Here is a gem of a guideline from Imam Kazem (AS) for proper cognizance of Allah the Glorious when some misguided persons said God Almighty at times descends to the sky from His Throne:.
“Allah never descends (or ascends). He is the same, whether close or remote. No remote thing is far from Him, nor a close thing is near Him. He needs nobody and nothing, but everybody and everything are in need of Him. He is the Generous and Powerful. There is no god but He, the Mighty and Wise. As for those describers who say that He descends, the Blessed and Exalted Allah is far above this description. Those who say so believe that Allah is vulnerable to decrease or increase. Any movable thing needs some outside force that moves it or serves as a medium for its movement. Doomed is he whose faith in Allah is shaken. Beware to attribute to Allah qualities that depict Him as decreasing or increasing, moving or being moved, changing or descending, standing or sitting. Allah, the Almighty and Powerful, is certainly beyond the words of the describers, the depiction of depicters, and the fancy of the fanciful.”

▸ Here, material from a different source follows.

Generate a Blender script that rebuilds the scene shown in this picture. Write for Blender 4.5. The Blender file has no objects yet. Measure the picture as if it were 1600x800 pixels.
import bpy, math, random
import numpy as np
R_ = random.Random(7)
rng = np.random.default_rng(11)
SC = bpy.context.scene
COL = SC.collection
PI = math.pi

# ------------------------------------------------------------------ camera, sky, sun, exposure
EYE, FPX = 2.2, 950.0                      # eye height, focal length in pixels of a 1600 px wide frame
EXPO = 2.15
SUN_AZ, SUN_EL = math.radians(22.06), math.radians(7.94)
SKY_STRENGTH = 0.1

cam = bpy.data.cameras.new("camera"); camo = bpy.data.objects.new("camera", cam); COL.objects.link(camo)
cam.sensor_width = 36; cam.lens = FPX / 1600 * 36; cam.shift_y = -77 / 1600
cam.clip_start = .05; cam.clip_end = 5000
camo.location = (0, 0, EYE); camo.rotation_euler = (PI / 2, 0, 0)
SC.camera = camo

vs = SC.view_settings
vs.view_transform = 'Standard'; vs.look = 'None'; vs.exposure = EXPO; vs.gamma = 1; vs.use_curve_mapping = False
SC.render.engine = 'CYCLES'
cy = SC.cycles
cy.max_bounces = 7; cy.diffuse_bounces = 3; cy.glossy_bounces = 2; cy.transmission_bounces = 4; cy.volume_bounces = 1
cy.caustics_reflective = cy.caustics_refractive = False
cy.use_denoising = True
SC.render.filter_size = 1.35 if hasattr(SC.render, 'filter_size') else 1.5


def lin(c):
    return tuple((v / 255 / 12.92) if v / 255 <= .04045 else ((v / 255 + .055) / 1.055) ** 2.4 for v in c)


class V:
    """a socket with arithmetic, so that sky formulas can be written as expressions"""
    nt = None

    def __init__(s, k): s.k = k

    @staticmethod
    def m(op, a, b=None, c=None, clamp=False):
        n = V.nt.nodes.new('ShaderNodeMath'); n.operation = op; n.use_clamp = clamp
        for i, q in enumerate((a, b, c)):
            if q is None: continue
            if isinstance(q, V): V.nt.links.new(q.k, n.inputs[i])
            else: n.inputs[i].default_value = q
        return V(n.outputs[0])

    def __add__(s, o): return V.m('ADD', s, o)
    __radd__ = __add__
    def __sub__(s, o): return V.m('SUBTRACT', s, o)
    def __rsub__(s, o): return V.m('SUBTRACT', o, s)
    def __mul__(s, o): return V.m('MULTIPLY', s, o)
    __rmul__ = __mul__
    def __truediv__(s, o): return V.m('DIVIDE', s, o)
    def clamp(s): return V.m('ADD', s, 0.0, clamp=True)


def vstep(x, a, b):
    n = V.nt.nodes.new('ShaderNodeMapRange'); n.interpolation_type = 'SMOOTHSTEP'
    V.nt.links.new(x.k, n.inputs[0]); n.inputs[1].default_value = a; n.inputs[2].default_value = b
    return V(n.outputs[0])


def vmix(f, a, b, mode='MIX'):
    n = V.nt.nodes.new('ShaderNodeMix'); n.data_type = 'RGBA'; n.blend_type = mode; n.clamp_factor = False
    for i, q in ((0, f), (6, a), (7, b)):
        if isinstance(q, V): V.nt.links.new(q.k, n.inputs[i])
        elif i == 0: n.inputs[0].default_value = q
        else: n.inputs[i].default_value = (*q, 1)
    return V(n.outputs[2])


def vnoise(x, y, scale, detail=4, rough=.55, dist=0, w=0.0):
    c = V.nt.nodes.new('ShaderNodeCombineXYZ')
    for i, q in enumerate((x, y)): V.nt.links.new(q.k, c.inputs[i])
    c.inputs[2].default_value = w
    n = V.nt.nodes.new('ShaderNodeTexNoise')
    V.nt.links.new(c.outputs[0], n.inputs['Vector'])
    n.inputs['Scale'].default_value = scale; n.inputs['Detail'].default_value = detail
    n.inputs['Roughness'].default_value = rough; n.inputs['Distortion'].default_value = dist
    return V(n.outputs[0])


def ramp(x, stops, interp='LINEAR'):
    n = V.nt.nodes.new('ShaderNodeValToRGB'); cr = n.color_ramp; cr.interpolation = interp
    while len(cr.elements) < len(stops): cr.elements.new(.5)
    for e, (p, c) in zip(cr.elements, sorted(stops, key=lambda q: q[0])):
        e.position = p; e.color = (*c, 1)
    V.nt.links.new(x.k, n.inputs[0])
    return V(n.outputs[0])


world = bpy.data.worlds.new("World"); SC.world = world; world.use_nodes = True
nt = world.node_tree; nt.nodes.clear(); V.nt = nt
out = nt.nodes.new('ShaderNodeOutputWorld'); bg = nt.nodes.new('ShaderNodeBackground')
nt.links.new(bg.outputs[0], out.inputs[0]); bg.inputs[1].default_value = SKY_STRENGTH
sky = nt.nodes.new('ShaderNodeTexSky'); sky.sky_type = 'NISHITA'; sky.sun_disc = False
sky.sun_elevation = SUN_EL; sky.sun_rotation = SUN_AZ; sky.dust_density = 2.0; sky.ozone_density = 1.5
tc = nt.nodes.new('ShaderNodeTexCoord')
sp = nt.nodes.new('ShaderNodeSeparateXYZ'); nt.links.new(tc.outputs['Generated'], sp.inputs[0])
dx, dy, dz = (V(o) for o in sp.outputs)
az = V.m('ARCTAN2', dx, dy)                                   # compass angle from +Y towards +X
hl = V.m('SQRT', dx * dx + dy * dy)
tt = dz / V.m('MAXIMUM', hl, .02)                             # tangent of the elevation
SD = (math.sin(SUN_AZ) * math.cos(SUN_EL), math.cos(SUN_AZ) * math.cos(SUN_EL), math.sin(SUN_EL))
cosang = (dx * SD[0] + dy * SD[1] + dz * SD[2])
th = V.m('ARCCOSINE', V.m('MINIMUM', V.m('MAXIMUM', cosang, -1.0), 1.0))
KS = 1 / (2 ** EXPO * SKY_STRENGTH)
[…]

These bezels of guidance from Imam Kazem (AS) alarmed the tyrant Haroun, who imprisoned the Prophet’s Heir and finally had him martyred at the age of 55 by poisoning his food.
Today, the Abbasids are no more, while it is the 7th Imam of the Ahl al-Bayt who from their capital, Baghdad, rules the hearts of the believers all over the world as the “Bab al-Hawa’ej” or Gateway to Needs answered by God Almighty.
To end our programme here is more food for thought from Imam Kazem (AS):
“Work hard to divide your day into four times: One for praying to Allah; One for bread-winning; One for keeping company with brethren and trustworthy persons who know your faults and are faithful to you from the depths of their hearts; One for your pleasures, without doing the forbidden. It is this time that helps you to manage the other three times properly.”